AITA for not wanting to celebrate Christmas with my dad?

I’ll keep this private (sorry for any mistakes, English is not my first language.)

I don’t really have the great relationship with my dad. My mom and him divorced when I was 6 years old, and honestly always preferred to be with my mom. They don’t have the best relationship but they still share my custody until I’m old enough.

Every year I spend Christmas with one and new year with the other one, and the next year the opposite. So this year I get to spend Christmas with my dad and new year with my mom.
We usually don’t do anything special with my dad, we just celebrate me, my older brother(22) and him or we go spend time with his mother (my grandma). That’s not the problem at all, I like spending time with my father’s mother.

This year he told us he’s been seeing someone let’s call her "Mary". She’s nice and I really don’t mind, though it bothered me because it was my birthday when he introduced her to me.
He wants to celebrate Christmas with her and her family at Mary’s parents apartment (Just saw them once). I do understand his desire of doing so, but they’re sometimes too much for an introverted person like me.
Also, he’s also planning a dinner with his brothers and etcetera.

And you might think it’s nothing, but here it goes.
Last Christmas I didn’t ask anything to him because I didn’t want him to give me anything. Instead, I asked him to buy something for my cats instead of actually buying something for me (because he’s always complaining about not having enough money).

This year is no different. I didn’t ask him anything for Christmas. And if you ask why I’m tired of it, it’s because he complains about money but keeps spending it on trips with *Mary*, and other activities like that. And obviously I do understand he wants to have a great time, but then this happened.

I have an account where my mom and my mom’s family been putting money on it for my studies. So last year, he told me that he didn’t have to help me with what I wanted to study because I had enough money on it (which was not entirely sure because it was not enough to cover all price). And of course he gives me food and a place and that. And we’re good financially. Not rich but we’re good.

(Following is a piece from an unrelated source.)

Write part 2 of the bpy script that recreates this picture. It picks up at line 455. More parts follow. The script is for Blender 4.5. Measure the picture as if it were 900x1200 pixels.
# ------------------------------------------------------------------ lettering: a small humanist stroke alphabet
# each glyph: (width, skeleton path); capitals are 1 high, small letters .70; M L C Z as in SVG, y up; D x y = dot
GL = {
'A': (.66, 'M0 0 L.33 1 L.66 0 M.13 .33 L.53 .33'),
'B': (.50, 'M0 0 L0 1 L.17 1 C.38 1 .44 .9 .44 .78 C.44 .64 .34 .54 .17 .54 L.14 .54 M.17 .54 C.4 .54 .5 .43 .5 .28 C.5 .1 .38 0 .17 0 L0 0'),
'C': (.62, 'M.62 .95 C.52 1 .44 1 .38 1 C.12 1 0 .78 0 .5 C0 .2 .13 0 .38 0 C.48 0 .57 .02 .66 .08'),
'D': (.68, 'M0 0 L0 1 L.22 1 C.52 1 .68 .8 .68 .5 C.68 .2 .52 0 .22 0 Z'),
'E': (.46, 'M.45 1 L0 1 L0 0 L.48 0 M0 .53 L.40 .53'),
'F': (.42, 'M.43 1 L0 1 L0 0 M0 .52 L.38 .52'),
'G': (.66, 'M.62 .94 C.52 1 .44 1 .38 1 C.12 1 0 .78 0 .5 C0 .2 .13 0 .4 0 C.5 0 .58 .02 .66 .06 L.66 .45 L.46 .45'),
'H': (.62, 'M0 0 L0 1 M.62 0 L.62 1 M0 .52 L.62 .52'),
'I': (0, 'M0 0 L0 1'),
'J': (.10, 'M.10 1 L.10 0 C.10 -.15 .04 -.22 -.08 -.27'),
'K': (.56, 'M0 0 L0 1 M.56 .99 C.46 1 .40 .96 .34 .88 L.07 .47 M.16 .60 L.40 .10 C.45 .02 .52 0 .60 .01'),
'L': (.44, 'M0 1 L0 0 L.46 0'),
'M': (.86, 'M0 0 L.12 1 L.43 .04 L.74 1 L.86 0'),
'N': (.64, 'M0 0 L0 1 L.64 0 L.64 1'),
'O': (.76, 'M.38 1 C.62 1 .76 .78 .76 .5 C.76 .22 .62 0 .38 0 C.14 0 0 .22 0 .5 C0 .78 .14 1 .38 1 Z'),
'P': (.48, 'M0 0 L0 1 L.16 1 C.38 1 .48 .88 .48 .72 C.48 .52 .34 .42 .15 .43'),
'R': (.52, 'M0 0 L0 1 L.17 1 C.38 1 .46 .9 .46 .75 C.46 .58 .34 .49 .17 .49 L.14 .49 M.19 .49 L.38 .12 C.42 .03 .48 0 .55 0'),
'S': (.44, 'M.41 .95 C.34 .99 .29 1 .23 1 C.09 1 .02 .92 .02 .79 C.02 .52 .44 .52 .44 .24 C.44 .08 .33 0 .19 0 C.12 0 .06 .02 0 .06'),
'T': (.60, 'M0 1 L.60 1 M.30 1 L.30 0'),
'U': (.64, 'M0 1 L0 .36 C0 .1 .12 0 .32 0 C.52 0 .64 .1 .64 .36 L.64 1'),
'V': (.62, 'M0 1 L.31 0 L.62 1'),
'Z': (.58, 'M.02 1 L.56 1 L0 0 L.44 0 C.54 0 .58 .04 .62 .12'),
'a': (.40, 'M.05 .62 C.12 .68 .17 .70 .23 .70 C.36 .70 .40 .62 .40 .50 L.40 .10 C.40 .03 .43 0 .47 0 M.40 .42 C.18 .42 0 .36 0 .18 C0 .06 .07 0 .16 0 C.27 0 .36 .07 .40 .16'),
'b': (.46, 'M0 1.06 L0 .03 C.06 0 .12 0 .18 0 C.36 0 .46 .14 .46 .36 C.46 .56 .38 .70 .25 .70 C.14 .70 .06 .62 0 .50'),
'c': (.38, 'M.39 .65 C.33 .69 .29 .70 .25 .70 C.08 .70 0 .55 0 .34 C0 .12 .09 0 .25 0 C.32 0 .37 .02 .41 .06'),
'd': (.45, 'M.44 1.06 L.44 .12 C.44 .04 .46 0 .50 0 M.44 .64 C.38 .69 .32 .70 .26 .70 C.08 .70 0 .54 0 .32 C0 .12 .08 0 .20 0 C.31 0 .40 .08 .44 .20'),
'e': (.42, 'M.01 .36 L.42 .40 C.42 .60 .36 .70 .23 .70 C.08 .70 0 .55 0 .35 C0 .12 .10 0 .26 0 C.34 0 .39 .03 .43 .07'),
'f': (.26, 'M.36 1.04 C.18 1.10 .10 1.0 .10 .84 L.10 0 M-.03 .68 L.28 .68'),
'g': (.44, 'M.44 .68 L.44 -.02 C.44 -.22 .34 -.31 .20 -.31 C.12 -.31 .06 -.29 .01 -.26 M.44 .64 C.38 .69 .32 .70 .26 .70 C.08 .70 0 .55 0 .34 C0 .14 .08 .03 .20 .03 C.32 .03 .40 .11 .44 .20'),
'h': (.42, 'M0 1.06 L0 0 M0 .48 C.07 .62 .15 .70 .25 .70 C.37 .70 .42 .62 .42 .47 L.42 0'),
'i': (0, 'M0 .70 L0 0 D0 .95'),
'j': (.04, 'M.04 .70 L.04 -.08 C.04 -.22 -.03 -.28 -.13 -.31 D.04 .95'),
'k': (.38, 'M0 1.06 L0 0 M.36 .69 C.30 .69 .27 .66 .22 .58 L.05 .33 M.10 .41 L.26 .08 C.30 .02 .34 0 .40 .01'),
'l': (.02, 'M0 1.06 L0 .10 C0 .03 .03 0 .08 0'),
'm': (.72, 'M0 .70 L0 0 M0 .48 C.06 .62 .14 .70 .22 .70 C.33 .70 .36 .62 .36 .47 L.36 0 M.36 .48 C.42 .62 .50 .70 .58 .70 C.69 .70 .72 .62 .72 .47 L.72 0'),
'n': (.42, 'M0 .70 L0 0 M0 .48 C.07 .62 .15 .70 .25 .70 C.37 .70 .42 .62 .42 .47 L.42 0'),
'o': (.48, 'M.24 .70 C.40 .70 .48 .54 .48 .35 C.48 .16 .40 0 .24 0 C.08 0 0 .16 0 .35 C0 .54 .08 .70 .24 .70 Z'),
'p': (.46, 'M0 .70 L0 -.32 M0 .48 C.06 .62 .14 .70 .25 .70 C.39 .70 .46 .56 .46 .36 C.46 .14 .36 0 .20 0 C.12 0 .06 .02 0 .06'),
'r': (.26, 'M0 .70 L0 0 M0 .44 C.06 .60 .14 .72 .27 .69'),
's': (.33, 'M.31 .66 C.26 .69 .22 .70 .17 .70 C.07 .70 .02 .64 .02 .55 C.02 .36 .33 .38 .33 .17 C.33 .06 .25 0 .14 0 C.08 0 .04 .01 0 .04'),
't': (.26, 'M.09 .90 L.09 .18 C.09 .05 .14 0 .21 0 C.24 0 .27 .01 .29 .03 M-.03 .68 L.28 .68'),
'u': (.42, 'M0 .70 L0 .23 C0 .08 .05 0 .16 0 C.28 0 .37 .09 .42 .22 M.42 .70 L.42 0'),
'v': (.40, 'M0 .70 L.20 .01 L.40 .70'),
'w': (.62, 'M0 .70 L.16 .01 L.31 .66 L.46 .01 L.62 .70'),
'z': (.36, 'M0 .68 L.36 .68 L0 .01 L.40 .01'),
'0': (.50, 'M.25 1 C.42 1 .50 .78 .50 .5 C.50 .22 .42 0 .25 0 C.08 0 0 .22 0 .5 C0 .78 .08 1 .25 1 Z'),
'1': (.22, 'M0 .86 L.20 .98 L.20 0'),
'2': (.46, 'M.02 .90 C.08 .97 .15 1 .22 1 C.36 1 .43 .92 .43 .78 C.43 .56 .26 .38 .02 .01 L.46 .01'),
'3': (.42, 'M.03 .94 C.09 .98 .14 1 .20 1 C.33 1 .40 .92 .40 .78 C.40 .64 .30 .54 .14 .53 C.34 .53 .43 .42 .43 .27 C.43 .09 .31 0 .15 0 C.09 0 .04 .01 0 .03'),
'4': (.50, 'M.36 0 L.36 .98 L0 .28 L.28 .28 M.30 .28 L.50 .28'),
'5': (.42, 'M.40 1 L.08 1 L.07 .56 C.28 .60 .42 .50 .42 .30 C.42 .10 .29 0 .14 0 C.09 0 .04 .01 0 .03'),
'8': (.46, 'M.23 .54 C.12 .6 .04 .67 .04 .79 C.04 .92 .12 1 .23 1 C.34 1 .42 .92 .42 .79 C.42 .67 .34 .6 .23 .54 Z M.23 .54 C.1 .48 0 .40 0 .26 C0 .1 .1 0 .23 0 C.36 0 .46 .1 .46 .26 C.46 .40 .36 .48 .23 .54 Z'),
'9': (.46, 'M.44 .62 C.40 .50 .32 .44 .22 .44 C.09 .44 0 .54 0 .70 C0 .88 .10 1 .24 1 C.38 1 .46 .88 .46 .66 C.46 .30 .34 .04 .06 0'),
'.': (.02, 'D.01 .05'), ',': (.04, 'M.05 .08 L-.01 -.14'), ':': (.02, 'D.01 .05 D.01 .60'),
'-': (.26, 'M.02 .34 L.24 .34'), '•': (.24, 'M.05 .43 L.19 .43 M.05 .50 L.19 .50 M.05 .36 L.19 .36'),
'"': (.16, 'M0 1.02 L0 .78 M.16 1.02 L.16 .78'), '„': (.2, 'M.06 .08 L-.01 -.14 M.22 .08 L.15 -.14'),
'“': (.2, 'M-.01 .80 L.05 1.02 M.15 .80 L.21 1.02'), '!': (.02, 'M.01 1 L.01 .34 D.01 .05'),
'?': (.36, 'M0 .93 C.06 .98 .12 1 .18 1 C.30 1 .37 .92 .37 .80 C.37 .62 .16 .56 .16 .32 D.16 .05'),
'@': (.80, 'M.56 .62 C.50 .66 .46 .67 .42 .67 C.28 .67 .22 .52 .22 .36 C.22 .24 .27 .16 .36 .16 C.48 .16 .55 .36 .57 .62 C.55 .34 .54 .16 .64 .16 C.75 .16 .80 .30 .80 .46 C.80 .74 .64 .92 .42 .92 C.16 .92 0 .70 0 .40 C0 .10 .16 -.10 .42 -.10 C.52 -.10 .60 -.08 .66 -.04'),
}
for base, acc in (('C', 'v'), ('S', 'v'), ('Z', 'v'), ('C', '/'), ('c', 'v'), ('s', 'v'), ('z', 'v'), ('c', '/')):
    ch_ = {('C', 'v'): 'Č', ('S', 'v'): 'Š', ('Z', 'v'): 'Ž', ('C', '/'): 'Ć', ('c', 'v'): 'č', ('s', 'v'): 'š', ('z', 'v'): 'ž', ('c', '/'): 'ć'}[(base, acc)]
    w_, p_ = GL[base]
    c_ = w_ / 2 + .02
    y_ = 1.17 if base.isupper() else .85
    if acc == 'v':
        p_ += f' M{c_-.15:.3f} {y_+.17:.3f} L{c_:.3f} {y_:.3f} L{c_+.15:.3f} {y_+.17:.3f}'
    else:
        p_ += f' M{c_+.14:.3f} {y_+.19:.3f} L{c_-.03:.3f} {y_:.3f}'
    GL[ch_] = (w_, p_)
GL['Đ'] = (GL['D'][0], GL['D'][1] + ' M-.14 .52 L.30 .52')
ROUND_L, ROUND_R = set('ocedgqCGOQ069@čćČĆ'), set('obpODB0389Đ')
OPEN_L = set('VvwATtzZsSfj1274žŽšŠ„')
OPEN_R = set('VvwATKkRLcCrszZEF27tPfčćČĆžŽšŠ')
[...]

Then, after I finished the course he told me to find a job and start working (Let’s make clear, I’m still a minor but I can work in my country with parent consent). Not only once, but he said it like 5 times.

This year I started studying another course. Which he only gets interested when I started it *and* to boast about it with friends and his partner Mary.

Let’s make clear I didn’t had a great childhood, and I didn’t tell him yet I don’t want to be there because I know he’ll get mad.

So AITA?

8 thoughts on “AITA for not wanting to celebrate Christmas with my dad?”
  1. NTA. He’s showing a double standard. Anything for you is too much, but things for Mary are fine. He seems to only be interested in your life if it gives him news to share with others. I also wouldn’t want to hang around with him. Sometimes, your mental and emotional health is more important than making your parents happy.

  2. Unfortunately, I think the answer is NTA but you should go anyway, unless you’re ready to move out. Not going is going to be a big blow-up moment and I don’t think he’s going to take it well. Think of it as an unpleasant chore that you just have to get through, and count the days until you can tell him to go flip himself.

  3. NTA, don’t go. Not worth it make it clear to him why you’re not going, but only if you are ready for how he will react

  4. NTA for preference either way, asking not to maybe AH a little. It sounds like he has a lot of big plans and is (one would hope) having you there as well. It sucks that it’s not something you would really enjoy but dealing with that stuff is just part of growing up. As an introvert I understand and sometimes I have to grin and bear it for family but it’s for my family who I love. It does sound like your dad might be a little self centered, complaining about buying you presents is gross especially when he will splash the cash for his new lady. If you do request not to go you could spin it as a way for him to save money? Since this is clearly a big concern for him. He will probably make you the bad guy though, just for your info.

  5. NTA-
    You are an introvert, and your father is forcing you into a large, uncomfortable holiday centered on his new partner. Your emotional discomfort and your resentment over his financial behavior are valid reasons to want to skip the event.You are justified in prioritizing your own peace.